Our return to China filled me with a remarkably strong and surprising joy. Certainly some of this emotion can be explained by the lifting of the economic tension of being in Japan, and some of it by the warm sun that shined dry and hot on us as we walked out of the airport train. Some of it must have been due to the waves of heady food smells that seemed to break over every intersection and ride on every breeze in Beijing. I love Japanese food, but for pure knock-you-to-the-ground aromas, it's got to be Chinese: the scent of pork so rich you can almost feel the fat clinging inside your nostrils, the redolent waft of five-spice mixes, the singe of peppers, and the rich doughy steam of dumplings are aggressive scents that don't just sit idly by waiting to be smelled.

But there was something else about returning to China, something I still haven't figured out, that just felt familiar and simple and good. Maybe we had been traveling so long that returning to a place we had spent even a couple weeks in felt familiar and homey.

So I'm not sure if it was the aura of my good mood that made all of the street vendors and restaurateurs seem so friendly, helpful and indulgent, or if it was their goodness that sustained my mood, but either way, from the first moment in Beijing, I felt that people were interested in our eating well and enjoying their city.

Our first meal in Beijing, in a noodle shop chosen at random, a woman helped us order by presenting a verbal decision tree in addition to the picture menu: "beef, pork? stir-fried? rice? noodles? spicy?" I chose a rich five-spice beef noodle soup with a variety of cuts of meat, tender wheat noodles, and just enough fresh bok choy to keep the dish from being too cloying. Greg had a searing pork stir-fry on a brazier, the slightly stringy and firm meat becoming softer and spicier as it sat over the heat. Somehow it seemed so different from anything we'd eaten for weeks, like it had more body, more bite.
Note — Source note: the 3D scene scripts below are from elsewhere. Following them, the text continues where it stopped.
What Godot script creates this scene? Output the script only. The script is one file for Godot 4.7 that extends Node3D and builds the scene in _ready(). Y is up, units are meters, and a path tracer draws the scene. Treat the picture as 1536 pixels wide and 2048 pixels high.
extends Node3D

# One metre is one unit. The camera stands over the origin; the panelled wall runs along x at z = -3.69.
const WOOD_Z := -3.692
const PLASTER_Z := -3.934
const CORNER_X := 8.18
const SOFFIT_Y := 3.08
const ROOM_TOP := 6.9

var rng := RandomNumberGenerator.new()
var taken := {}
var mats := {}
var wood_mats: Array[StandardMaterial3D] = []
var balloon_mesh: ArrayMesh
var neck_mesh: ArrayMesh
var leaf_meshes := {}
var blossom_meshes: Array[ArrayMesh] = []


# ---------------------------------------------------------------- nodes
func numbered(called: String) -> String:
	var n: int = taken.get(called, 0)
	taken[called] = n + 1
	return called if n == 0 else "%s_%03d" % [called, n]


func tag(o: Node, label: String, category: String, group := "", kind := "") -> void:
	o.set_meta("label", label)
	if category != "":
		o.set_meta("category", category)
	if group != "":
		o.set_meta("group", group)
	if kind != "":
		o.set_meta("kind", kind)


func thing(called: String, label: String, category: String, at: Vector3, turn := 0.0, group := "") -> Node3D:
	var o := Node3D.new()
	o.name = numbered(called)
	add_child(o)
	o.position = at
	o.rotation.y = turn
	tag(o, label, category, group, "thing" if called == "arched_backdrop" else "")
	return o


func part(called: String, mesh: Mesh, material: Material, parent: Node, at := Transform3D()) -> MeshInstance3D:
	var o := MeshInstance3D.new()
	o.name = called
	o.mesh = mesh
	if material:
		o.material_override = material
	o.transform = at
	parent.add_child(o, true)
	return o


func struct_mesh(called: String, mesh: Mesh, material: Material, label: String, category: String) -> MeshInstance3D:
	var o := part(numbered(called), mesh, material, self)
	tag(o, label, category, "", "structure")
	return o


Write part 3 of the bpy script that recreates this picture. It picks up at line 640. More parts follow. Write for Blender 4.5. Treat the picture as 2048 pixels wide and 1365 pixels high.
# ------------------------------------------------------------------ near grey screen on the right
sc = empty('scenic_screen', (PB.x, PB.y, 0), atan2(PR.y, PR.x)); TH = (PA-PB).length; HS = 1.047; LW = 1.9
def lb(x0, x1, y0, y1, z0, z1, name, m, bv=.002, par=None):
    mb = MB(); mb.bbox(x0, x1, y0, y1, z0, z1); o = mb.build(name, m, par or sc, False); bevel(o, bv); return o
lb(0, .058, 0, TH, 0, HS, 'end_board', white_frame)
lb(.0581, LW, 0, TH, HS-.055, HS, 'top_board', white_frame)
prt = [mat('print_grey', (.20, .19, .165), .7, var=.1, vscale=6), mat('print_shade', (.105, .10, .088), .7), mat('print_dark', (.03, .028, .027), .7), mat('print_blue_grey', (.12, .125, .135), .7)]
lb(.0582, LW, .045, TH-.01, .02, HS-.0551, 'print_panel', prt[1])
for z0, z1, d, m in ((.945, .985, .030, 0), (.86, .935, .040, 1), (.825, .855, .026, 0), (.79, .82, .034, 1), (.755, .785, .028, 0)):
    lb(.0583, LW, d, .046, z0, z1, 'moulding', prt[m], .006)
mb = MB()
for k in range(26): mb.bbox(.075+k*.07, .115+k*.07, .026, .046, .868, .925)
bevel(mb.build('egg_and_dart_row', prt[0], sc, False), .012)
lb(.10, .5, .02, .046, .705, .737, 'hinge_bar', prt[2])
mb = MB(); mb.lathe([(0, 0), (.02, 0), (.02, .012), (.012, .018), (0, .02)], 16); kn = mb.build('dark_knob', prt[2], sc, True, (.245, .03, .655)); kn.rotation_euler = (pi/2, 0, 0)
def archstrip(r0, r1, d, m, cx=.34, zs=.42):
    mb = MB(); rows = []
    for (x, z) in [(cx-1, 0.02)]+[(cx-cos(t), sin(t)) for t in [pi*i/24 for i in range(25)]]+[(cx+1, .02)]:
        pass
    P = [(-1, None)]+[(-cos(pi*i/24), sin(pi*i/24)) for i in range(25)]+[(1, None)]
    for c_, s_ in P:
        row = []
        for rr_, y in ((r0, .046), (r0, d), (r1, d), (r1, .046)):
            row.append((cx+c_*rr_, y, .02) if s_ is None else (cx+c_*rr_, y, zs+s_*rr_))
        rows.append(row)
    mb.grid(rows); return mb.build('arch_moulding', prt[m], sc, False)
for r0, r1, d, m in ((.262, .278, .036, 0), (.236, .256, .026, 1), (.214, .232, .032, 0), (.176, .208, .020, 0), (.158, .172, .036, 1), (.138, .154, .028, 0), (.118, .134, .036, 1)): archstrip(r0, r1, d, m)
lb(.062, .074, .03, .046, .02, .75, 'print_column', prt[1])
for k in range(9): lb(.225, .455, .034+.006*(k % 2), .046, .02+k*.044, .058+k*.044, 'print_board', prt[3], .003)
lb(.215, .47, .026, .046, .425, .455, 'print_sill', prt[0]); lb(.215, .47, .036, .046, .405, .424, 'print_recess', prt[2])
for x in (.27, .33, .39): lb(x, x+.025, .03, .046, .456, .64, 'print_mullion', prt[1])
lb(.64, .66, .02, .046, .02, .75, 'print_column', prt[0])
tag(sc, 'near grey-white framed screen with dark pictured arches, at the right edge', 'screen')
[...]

Likewise, a meal we had later in the week, in a tiny Muslim restaurant deep in the network of hutongs south of Tiananmen Square, was so simple and yet so satisfying that it could only be explained by a mystical alignment of glutamic acid, fats and spices. I had a stir-fry of lamb and fried bread with onions, peppers and tomato sauce, while Greg had a similar sauce with noodles and eggs. I think there was something about the crisp and salty fried edges of the otherwise chewy bread, catching savory tomato sauce in all their crannies, that was responsible for the alchemy.

That same restaurant also offered one of Beijing's popular street foods, seasoned and grilled skewers of meat, most often lamb. Beijing's other street vendor specialties included deep-fried fermented tofu and tanghulu, or candied fruit. The tofu is a great snack for after a couple beers, thanks to its stinky cheese quality, crisp fried corners, and spicy sauce.

Tanghulu is made by dipping skewers of fresh fruit, anything from strawberries, kiwis, and mandarins to the ubiquitous round and nicely mushy hawthorn, into a sugar syrup that mostly hardens, enclosing the tender fruit in a shell of super-teeth adherent. The resulting crunchy, chewy, juicy combo is irresistible, even when the fruit inside are a little past their prime — as they often are.

A few street food items we enjoyed but didn't get photos of were a sweetened fresh yogurt drink that came in adorable paper-topped ceramic bottles; a variety of thin, fried, stuffed egg pancakes; and a fruit and nut loaf sold in slices hacked off of blocks so big they have to be carted around on giant wheeled platforms. I'm kicking myself especially for not getting photos of the yogurt, which, in addition to being sold in the cutest containers ever, was perfectly tart and not overly sweetened. Luckily I'm not the only person who's been to Beijing with a camera.

I miss beijing, and to add to your post what's great about beijing and it's food is that you can eat a ton of food without burning a hole through your pocket. The food are extremely cheap! And you don't have to eat the big expensive places to taste the real beijing cuisine. Small mom-and-pops shops will give you the real deal!

Just curious, did you try the scorpions in WangFuJing? hehe

So true. While we enjoyed some fancy restaurants, a lot of the best food we ate in Beijing was from carts and tiny places. We didn't have any scorpions in Beijing, but I tried some in Guangzhou - crunchy!